Escolher é fundamental
DOMINGO I QUARESMA Ano A
“«Se és Filho de Deus,
diz a estas pedras que se transformem em pães.»”
Mt 4, 3
A vida humana é a tapeçaria das nossas escolhas. E se são muitos os fios e as cores disponíveis, nos momentos cruciais parece que nos encontramos, quase sempre, diante de duas possibilidades. Os famosos “dois caminhos” de que tantas vezes fala a Escritura! Se muitas vezes é claro o caminho que vamos escolher, porque o bem e o mal nos aparecem com evidência, a maior parte das decisões é tomada na confiança de escolher o que parece melhor.
Ao iniciarmos de novo a Quaresma somos confrontados com as escolhas de Adão e Eva e com as escolhas de Jesus. Não reconhecemos nelas as que, de tantas maneiras, também são as nossas? Em ambas uma promessa “fácil”, uma “tentação”, um “mal” pintado com cores bonitas e atraentes. A resposta é substancialmente diferente: os nossos “primeiros pais” escolhem o que é fácil; Jesus escolhe alicerçado na Palavra de Deus. O lugar também é diferente: os primeiros estão num jardim apetecível, onde nada falta; Jesus caminha pelo deserto. Aos primeiros parece nada saciar, Jesus tudo relativiza ainda que a sua identidade esteja em jogo: “Se és Filho de Deus...”. Sente-se que Adão e Eva estão à procura de si mesmos, Jesus revela-se na escolha de fidelidade a Deus.
No fundo, todos estamos presentes no jardim e no deserto. Estamos diante das imensas possibilidades que a liberdade nos concede. Esse dom tão precioso e tão maltratado. Tão confundido por ideologias e atropelado por “paternalismos”. Esse dom que está intimamente ligado à obediência. Obediência à identidade humana e ao projecto de Deus. A obediência que nasce na confiança. Porque ter confiança de que Deus quer o melhor para o homem, só é possível quando nos descobrimos amados por Ele.

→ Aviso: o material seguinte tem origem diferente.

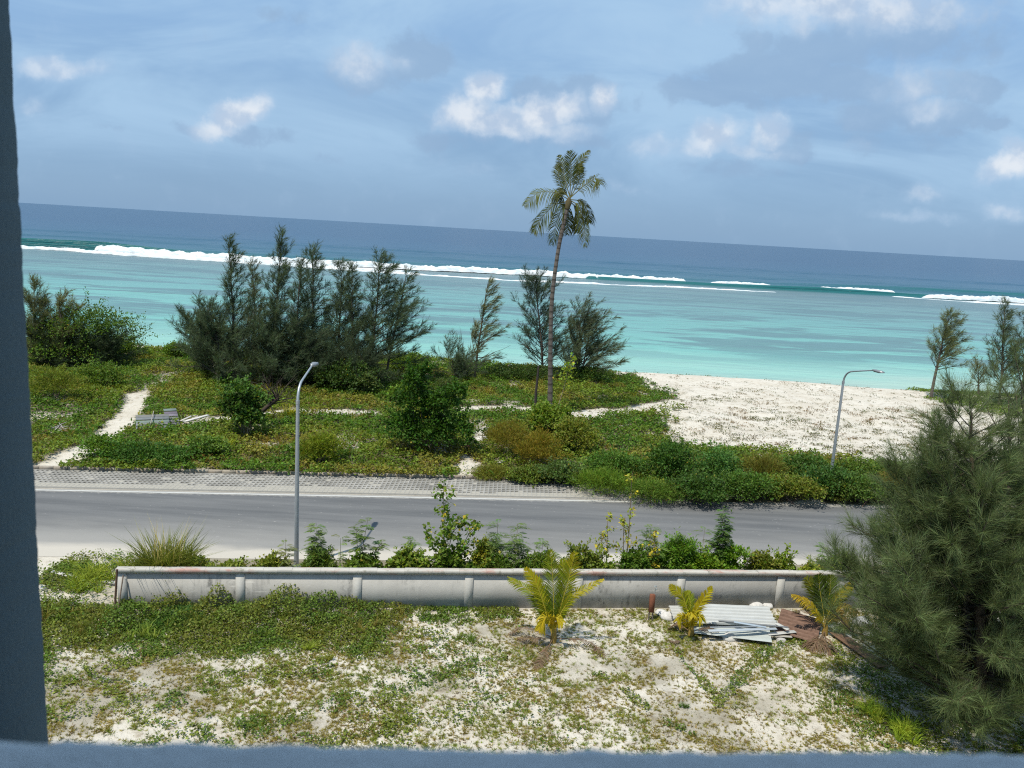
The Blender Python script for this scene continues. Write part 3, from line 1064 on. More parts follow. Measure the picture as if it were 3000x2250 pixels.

As escolhas mostram também os nossos limites. Convidam-nos à humildade de aprender, à alegria da partilha, à comunhão do caminho. Convidam-nos a escutar esta voz que fala mais fundo, a voz de Deus que vem quando menos se espera. Apontam para a fragilidade de que estamos revestidos e para a fraternidade que é urgente restabelecer. Da tentação de adiar, que o músico António Variações bem cantava, “É p’rá amanhã, bem podias fazer hoje […] É p’rá amanhã, bem podias viver hoje…”, propôs-nos o bom Papa S. João XXIII: “… fugirei de dois males: a pressa e a indecisão.” E acreditando que Deus até “escreve por linhas tortas”, nas escolhas que fazemos, a confiança fundamental é esta: Deus nunca nos abandonará!